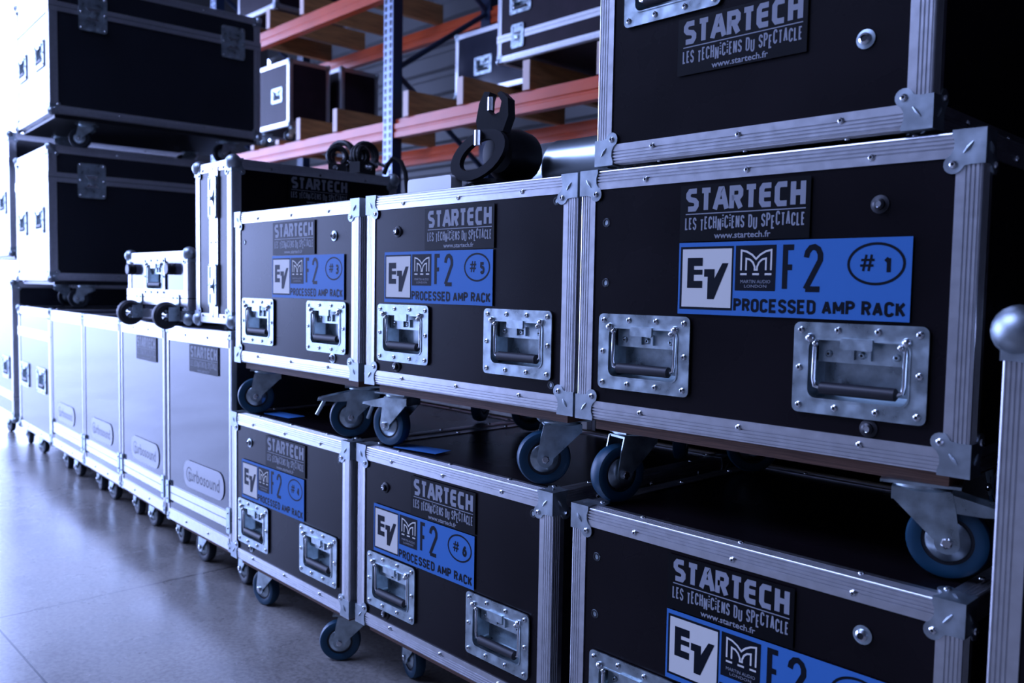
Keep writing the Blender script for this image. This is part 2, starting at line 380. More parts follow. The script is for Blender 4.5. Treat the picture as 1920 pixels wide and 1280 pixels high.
# ------------------------------------------------------------------ flight case hardware
def extr_profile(wd, big):
    g = [.0050, .0130, .0210, .0290] if big else [.3*wd, .6*wd]
    t = .0058 if big else .004; d = .0034 if big else .001; gw = .0036
    leg = [(wd, t), (wd, 0)]
    for q in reversed(g): leg += [(q+gw, 0), (q+gw*.75, d), (q+gw*.25, d), (q, 0)]
    leg += [(.0045, 0), (.0016, .0010)]
    other = [(b, a) for a, b in reversed(leg)]
    return leg + other[0:] + [(t, t)]
def extrusion(parent, axis, s1, s2, dims, wd, big=True, riv=0):
    """ribbed aluminium angle along one edge of a box of size dims; s1,s2 = 0/1 sides on the two other axes"""
    ax = [X_, Y_, Z_]; o1, o2 = [i for i in range(3) if i != axis]
    Ln = dims[axis]
    def mk():
        b = MB(); A = ax[o1]*(1 if s1 == 0 else -1); B = ax[o2]*(1 if s2 == 0 else -1)
        b.prism(extr_profile(wd, big), (0, 0, 0), A, B, ax[axis], Ln, 'alu')
        if riv:
            for i in range(riv):
                p = ax[axis]*(Ln*(i+.75)/(riv+.5))
                b.rivet(p+A*.034, -B, .0075); b.rivet(p+B*.034, -A, .0075)
        return b.mesh('edge_extrusion')
    me = cached(('ex', axis, s1, s2, round(Ln, 3), wd, big, riv), mk)
    loc = Vector((0, 0, 0)); loc[o1] = dims[o1]*s1; loc[o2] = dims[o2]*s2
    return loc, me
CAPP = [(-.003, -.003), (.058, -.003), (.0585, .006), (.0535, .020), (.0545, .034), (.0600, .044)] + arc(.054, .0625, .0185, .0185, -62, 150, 9) + [(.034, .066), (.022, .064), (-.003, .064)]
def corner_cap(sx, sy_, sz, ball=0.0, sc_=1.0):
    def mk():
        b = MB(); A = X_*(1-2*sx); B = Y_*(1-2*sy_); D = Z_*(1-2*sz); k = 'cap'
        mirror = [(q[1], q[0]) for q in CAPP]
        for (a, c, n) in ((A, D, B), (B, D, A), (A, B, D)):
            pl = [(p[0]*sc_, p[1]*sc_) for p in CAPP]
            b.prism(pl, n*(-.0032), a, c, n, .0032, k)
            b.rivet(a*.054*sc_+c*.0625*sc_-n*.0032, -n, .0080*sc_)
            st = (a*.020+c*.022)*sc_-n*.0032; en = (a*.036+c*.042)*sc_-n*.0032
            b.tube([st, st.lerp(en, .5)-n*.0012, en], [.0016, .0036, .0016], k, 6)
        if ball: b.sphere((A+B+D)*(ball*.42), ball, k, 18, 10)
        return b.mesh('corner_cap')
    return cached(('cap', sx, sy_, sz, ball, sc_), mk)
def handle_mesh():
    b = MB(); W, H = .285, .197; k = 'steel'
    out = rrect(0, W, 0, H, .014, 4); inn = rrect(.036, .249, .034, .160, .018, 4)
    b.ringprism(out, inn, (0, 0, 0), X_, Z_, -Y_, .0045, k)
    inn2 = rrect(.033, .252, .031, .163, .019, 4)
    b.ringprism(inn2, inn, (0, -.0045, 0), X_, Z_, -Y_, .0022, k)      # raised lip
    n = len(inn)                                                       # dish
    dp = .055; back = rrect(.046, .239, .044, .156, .014, 4)
    vs = [(p[0], 0, p[1]) for p in inn]+[(p[0], dp, p[1]) for p in back]
    b.add(vs, [(i, (i+1) % n, n+(i+1) % n, n+i) for i in range(n)]+[tuple(range(n, 2*n))], k)
    b.box(.0465, .2385, .020, .056, .112, .1595, k)                       # spring housing
    for px_ in (.070, .143, .215): b.rivet((px_, .020, .130), -Y_, .0085, k)
    for px_ in (.122, .158): b.box(px_, px_+.006, .013, .020, .120, .146, k)
    b.prism(rrect(.108, .176, .142, .166, .003, 2), (0, -.004, 0), X_, Z_, -Y_, .007, k)    # hinge tab
    for px_ in (.038, .243):
        b.sphere((px_, -.006, .163), .0105, 'chrome', 12, 6); b.sphere((px_+(.012 if px_ < .1 else -.012), -.005, .152), .0075, 'chrome', 10, 6)
    for q in ((.017, .180), (.100, .182), (.185, .182), (.268, .180), (.015, .098), (.270, .098), (.016, .016), (.098, .016), (.186, .016), (.268, .016)):
        b.rivet((q[0], -.0045, q[1]), -Y_, .0078)
    return b.mesh('recessed_handle')
def bail_mesh():
    b = MB(); pts = [(.048, .006, .158), (.046, .001, .15), (.046, .000, .075), (.049, .001, .060), (.060, .002, .056)]
    b.tube(pts+[(.285-p[0], p[1], p[2]) for p in reversed(pts)], .0052, 'chrome', 10)
    return b.mesh('bail')
def grip_mesh():
    b = MB(); b.lathe([(.001, 0), (.0095, .001), (.0135, .004), (.0135, .162), (.0095, .165), (.001, .166)], (.0595, .002, .056), X_, 'rubber', 16)
    return b.mesh('grip')
def handle(parent, x, z, loc=None, rz=0, y=-.0006):
    h = inst('recessed_handle', cached('handle', handle_mesh), parent, loc or (x, y, z), rz, 'zinc plate with sprung drop handle')
    inst('bail', cached('bail', bail_mesh), h); inst('grip', cached('grip', grip_mesh), h, label='black rubber grip')
    return h
R_ = .080
def fork_mesh(hh, brake, tall):
    b = MB(); k = 'steel'; off = -.052; half = .034
    b.box(-.075, .075, -.065, .065, hh-.006, hh, k)                    # top plate
    b.lathe([(.052, hh-.020), (.060, hh-.014), (.060, hh-.006)], (0, 0, 0), Z_, k, 20)
    for sgn in (-1, 1):
        pl = [(-.058, hh-.020), (.056, hh-.020), (.056, hh-.040), (off+.026, R_+.004)] + arc(off, R_, .024, .024, 10, -190, 8) + [(-.066, hh-.055)]
        b.prism(pl, (0, sgn*half-.002, 0), X_, Z_, Y_, .004, k)
        b.lathe([(.012, 0), (.012, .006), (.009, .008)], (off, sgn*(half+.002), R_), Y_*sgn, 'chrome', 6)
    b.box(-.056, .056, -half, half, hh-.024, hh-.018, k)
    b.box(.046, .056, -half, half, hh-.045, hh-.02, k)
    if brake:                                                          # cheek arms that carry the brake pedal
        for sgn in (-1, 1):
            b.prism([(-.05, hh-.022), (-.05, hh-.060), (-.115, hh-.062), (-.160, hh-.058), (-.165, hh-.048)], (0, sgn*half*.9-.002, 0), X_, Z_, Y_, .004, k)
    return b.mesh('caster')
def tyre_mesh(k):
    b = MB(); w_ = .023
    prof = [(.050, -w_*.8), (.066, -w_), (.076, -w_*.85), (R_, -w_*.4), (R_, w_*.4), (.076, w_*.85), (.066, w_), (.050, w_*.8)]
    b.lathe(prof, (0, 0, 0), Y_, k, 40, False); return b.mesh('tyre')
def hub_mesh():
    b = MB(); w_ = .021
    b.lathe([(.052, -w_*.75), (.044, -w_*.75), (.0435, -w_*.8), (.041, -w_*.9), (.016, -w_*1.25), (.008, -w_*1.3), (.008, w_*1.3), (.016, w_*1.25), (.041, w_*.9), (.0435, w_*.8), (.044, w_*.75), (.052, w_*.75)],
            (0, 0, 0), Y_, ['rubber', 'rubber', 'steel', 'steel', 'steel', 'steel', 'steel', 'steel', 'steel', 'rubber', 'rubber'], 32, False)
    return b.mesh('hub')
def brake_mesh(hh):
    b = MB(); b.prism([(-.100, hh-.044), (-.175, hh-.050), (-.178, hh-.058), (-.100, hh-.052)], (0, -.030, 0), X_, Z_, Y_, .060, 'steel')
    b.tube([(-.150, .0, hh-.058), (-.180, 0, hh-.115)], .007, 'steel', 8)
    return b.mesh('brake_pedal')
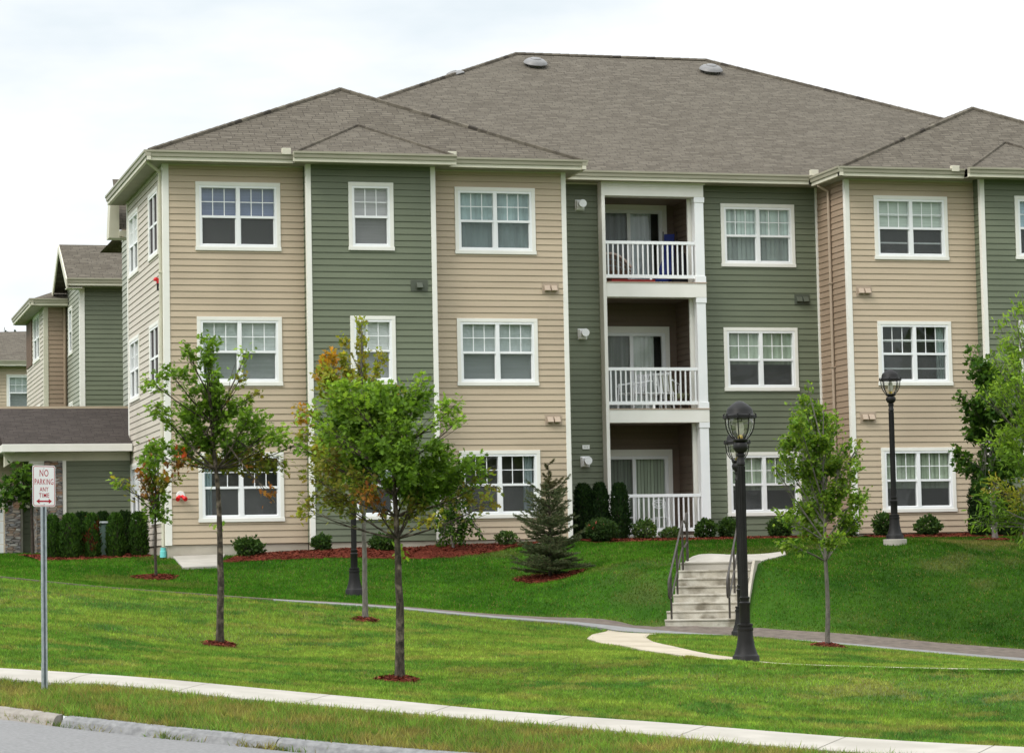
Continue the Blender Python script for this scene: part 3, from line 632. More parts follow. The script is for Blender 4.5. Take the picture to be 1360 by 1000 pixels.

..........

## To do
Isolate the lines that hold the word "follow" and copy all of them.

## Response
Keep writing the Blender script for this image. This is part 2, starting at line 380. More parts follow. The script is for Blender 4.5. Treat the picture as 1920 pixels wide and 1280 pixels high.
Continue the Blender Python script for this scene: part 3, from line 632. More parts follow. The script is for Blender 4.5. Take the picture to be 1360 by 1000 pixels.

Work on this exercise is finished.